The pieces are withdrawn from the utensil with a view to swilling the latter, after which, if they be put back into the sauce or accompanying garnish, they should only remain therein a few moments or just sufficiently long to become properly warm.
The procedure is the same for game sautés.
Sautés of butcher’s meats (red meats), such as tournedos, kernels, cutlets, fillets, and noisettes, are always effected on the stove; the meats are frizzled and cooked with a small quantity of clarified butter.
The thinner and smaller they are, the more rapidly should the frizzling process be effected.
When blood appears on the surface of their raw side, they should be turned over; when drops of blood begin to bedew their other side, they are known to be cooked.
The swilling of the utensil obtains in all sautés. After having withdrawn the treated product from the saucepan, remove the grease and pour the condimentary liquid (a wine), that forms part of the accompanying sauce, into the saucepan.
Set to boil, so that the solidified gravy lying on the bottom may dissolve, and add the sauce; or simply add the swilling liquid to the prepared sauce or accompanying garnish of the sauté.
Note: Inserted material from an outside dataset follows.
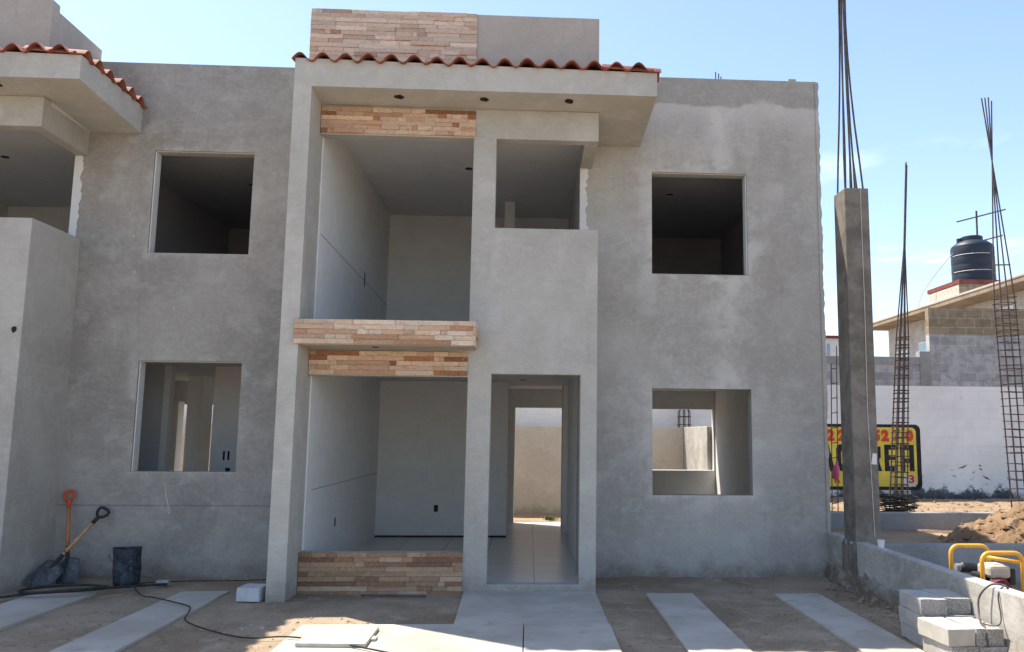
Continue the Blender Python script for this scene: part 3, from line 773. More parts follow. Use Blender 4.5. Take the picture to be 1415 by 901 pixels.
def block_letter(ch, u, z, w, h):
    """chunky hand-painted capital made of one outline with its holes cut by rows"""
    b = w*.34; bh = h*.19
    rows = {'E': [(0, w), (0, b), (0, w*.88), (0, b), (0, w)], 'A': None, 'R': None, 'C': None}
    mm = MB(); y0, y1 = VB-.0125, VB-.0065
    if ch == 'E':
        pts = [(0, 0), (w, 0), (w, bh), (b, bh), (b, h*.42), (w*.9, h*.42), (w*.9, h*.60), (b, h*.60), (b, h-bh), (w, h-bh), (w, h), (0, h)]
    elif ch == 'A':
        for (x0, x1, z0, z1) in ((0, b, 0, h), (w-b, w, 0, h), (b, w-b, h*.80, h), (b, w-b, h*.32, h*.48)):
            mm.box(u+x0, u+x1, y0, y1, z+z0, z+z1)
        return mm
    elif ch == 'R':
        for (x0, x1, z0, z1) in ((0, b, 0, h), (w-b, w*.98, h*.5, h*.93), (b, w-b, h*.80, h), (b, w-b, h*.36, h*.52)):
            mm.box(u+x0, u+x1, y0, y1, z+z0, z+z1)
        mm.prism([(u+w*.45, z+h*.36), (u+w*.68, z), (u+w*1.06, z), (u+w*.85, z+h*.36), (u+w*.9, z+h*.5), (u+w-b, z+h*.5), (u+w-b, z+h*.36)], 'v', y0+.0008, y1)
        return mm
    else:
        pts = [(w*.25, 0), (w*1.05, 0), (w*1.05, bh), (w*.45, bh), (b, h*.3), (b, h*.72), (w*.48, h-bh), (w, h-bh), (w, h), (w*.2, h), (0, h*.85), (0, h*.2)]
    mm.prism([(u+x, z+y) for x, y in pts], 'v', y0, y1)
    return mm
for ch, x, wd in (('C', 1153.5, 21), ('R', 1196.5, 20), ('E', 1219.5, 19.5), ('A', 1241, 21)):
    block_letter(ch, px_u(x)+.012, .87, wd*.016-.03, .56).build('lettering', M['sign_black'], t)
letter('A', px_u(1131), .86, .34, .58, None, .10).build('lettering', M['sign_black'], t)
for ch, x, wd in (('2', 1142, 10), ('2', 1157, 10), ('5', 1205, 10), ('2', 1216.5, 10.5), ('7', 1233, 10), ('0', 1250, 10.5)):
    letter(ch, px_u(x), 1.50, wd*.0165, .25, None, .075).build('number', M['sign_red'], t)
for ch, x, wd in (('R', 1151, 8), ('3', 1252, 8)):
    letter(ch, px_u(x), .62, wd*.016, .17, None, .04).build('number', M['sign_red'], t)
mb = MB(); ragged(mb, 8.02, 8.33, .54, .80, VB-.009, 19, 'lrtb', .04, .035); mb.build('peeled_patch', M['bw_yard'], t)

# yard walls behind the houses
mb = MB(); mb.box(-14, 3.2, 17.15, 17.27, -.2, 1.755)
tag(mb.build('yard_wall', M['rear_wall'], bevel=.01, loc=W(0, 17.2, 0)), 'tan rendered yard wall seen through the back door of the middle house', 'wall')
mb = MB(); mb.box(3.2, 3.32, BACK+.142, 17.27, -.2, 1.76)
tag(mb.build('yard_wall', M['lowwall'], bevel=.01, loc=W(3.2, 16, 0)), 'sunlit side yard wall seen through the lower right window', 'wall')
mb = MB(); mb.box(-3.0, -2.88, BACK+.142, 17.149, -.2, 1.75)
tag(mb.build('yard_wall', M['rear_wall'], bevel=.01, loc=W(-2.9, 16, 0)), 'rendered wall dividing the two back yards', 'wall')
us = lin(-9, 3.3, 40); vs = lin(BACK+.1, 17.2, 12)
terrain('back_yard', us, vs, lambda u, v: -.02+fbm(u, v, 1.5)*.03, M['lot_dirt'])
mb = MB(); rnd = random.Random(5)
for i in range(60):
    a = rnd.uniform(0, 6.28); r_ = rnd.uniform(.02, .10); u, v = .42+rnd.gauss(0, .06), 15.9+rnd.gauss(0, .06); h = rnd.uniform(.02, .075)
    e = (u+r_*math.cos(a), v+r_*math.sin(a), h); q = (-math.sin(a)*.012, math.cos(a)*.012)
    mb.face([(u, v, -.02), (u+(e[0]-u)*.5+q[0], v+(e[1]-v)*.5+q[1], h*.7), e, (u+(e[0]-u)*.5-q[0], v+(e[1]-v)*.5-q[1], h*.7)])
tag(mb.build('weed', M['leaf'], loc=W(.35, 15.9, 0)), 'small green weed growing in the yard beyond the back door', 'plant')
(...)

The utensil used must always be just large enough to hold the objects to be treated. If it be too large, the parts left uncovered by the treated meats burn, and swilling is then impossible, whence there results a loss of the solidified gravy which is an important constituent in the sauce.
Sautés of white, butcher’s meats, such as veal and lamb, must also be frizzled in hot fat, but their cooking must be completed gently on the side of the fire, and in many cases with lid on.
[116]
]Preparations of a mixed nature, which partly resemble sautés and partly braisings, are also called sautés. Stews, however, is their most suitable name.